THUNDEROUS GALLOP Sylvia thrashes valiantly |
Sure, it may be Latin for “forest of trees,” but Sylvia more readily conjures some wiseacre aunt, not a burly group of veteran musicians trying to carve new notches in well-trod forms of heavy metal. On their 30-minute debut album, Sylvia act as a bridge between the cultures of riff-driven, mid-tempo heaviness that any pub-goer would crush a few to, and the more recent, thought-provoking strains of doom and black metal that have permeated US circles. This tension is constant over the self-titled album’s eight songs, pitting metal’s established elements — protracted riff-y buildups, moshy ripostes, and galloping bridges — against its newer, more dynamic ideas.
It It helps that their aesthetic tosses off several of metal’s pieties from the start. The grandmotherly name, for one, but also the cheeky song titles, which replace the genre’s exhausted invocations of darkness with an inscrutable urban wit.
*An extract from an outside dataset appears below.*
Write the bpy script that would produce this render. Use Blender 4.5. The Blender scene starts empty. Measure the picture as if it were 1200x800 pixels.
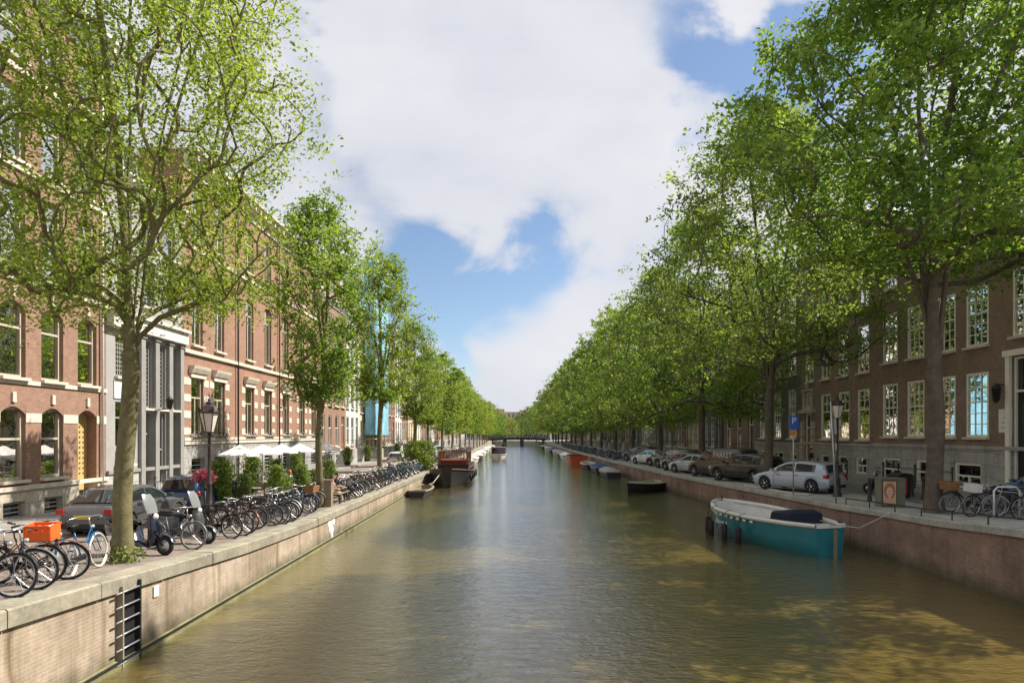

It’s refreshing. Metal is no stranger to irony, but usually it comes in the form of wink-wink devil horns and self-conscious fantasy references, not playful verbal puns.
“Hot Summer Knights” saddles a stoner guitar line over a series of sludgy, hiccuping measures before barreling into a lurching, oddly syncopated section that sounds like a skipping record. It’s subtle, but when the structure returns later in the thrash part, it’s proof that Sylvia’s songs are held together by dynamic, rhythmic flourishes just like these. Seesawing through black metal and lysergic sludge, “Luv U 2 Death” could be Sylvia’s signature track, and likely the album’s best. It manages to cram a ton of heavy metal grammar into an awesome three and a half minutes, no section sounding forced or rushed, and shows how electrifying this band can be when playing fast, a refreshing break from the majority of Maine metal over recent years.
One of Sylvia’s trademarks are the gifted pipes of Candy, who Maine metal fans surely remember as the frontman for the doom group Ocean. Candy’s vocals here are characteristically assaulting, a mid-frequency blast of in-the-red sonics that play nicely into the hands of sound engineer Steve Austin, who has a noticeable tendency to make singers sound a lot like his own voice in the iconic project Today is the Day. You could probably count the people in Portland who possess Candy’s presence on one hand (and none of them would dare to be this loud), but for all its expressiveness, I keep searching for something else beneath it. His terrible, deafening scream invokes a blind pure rage that is instantly relatable, but it’s rare that it contains any inflection, modulation, or hints of melody — it’s a flat plane of sustained paroxysm. Metal lyrics are typically unintelligible, but Candy’s a vocalist who puts the entirety of himself into the body of the scream but rarely the thought behind it, which can flatten his otherwise incredible capacity and make every passage seem like its referencing the same primordial scar.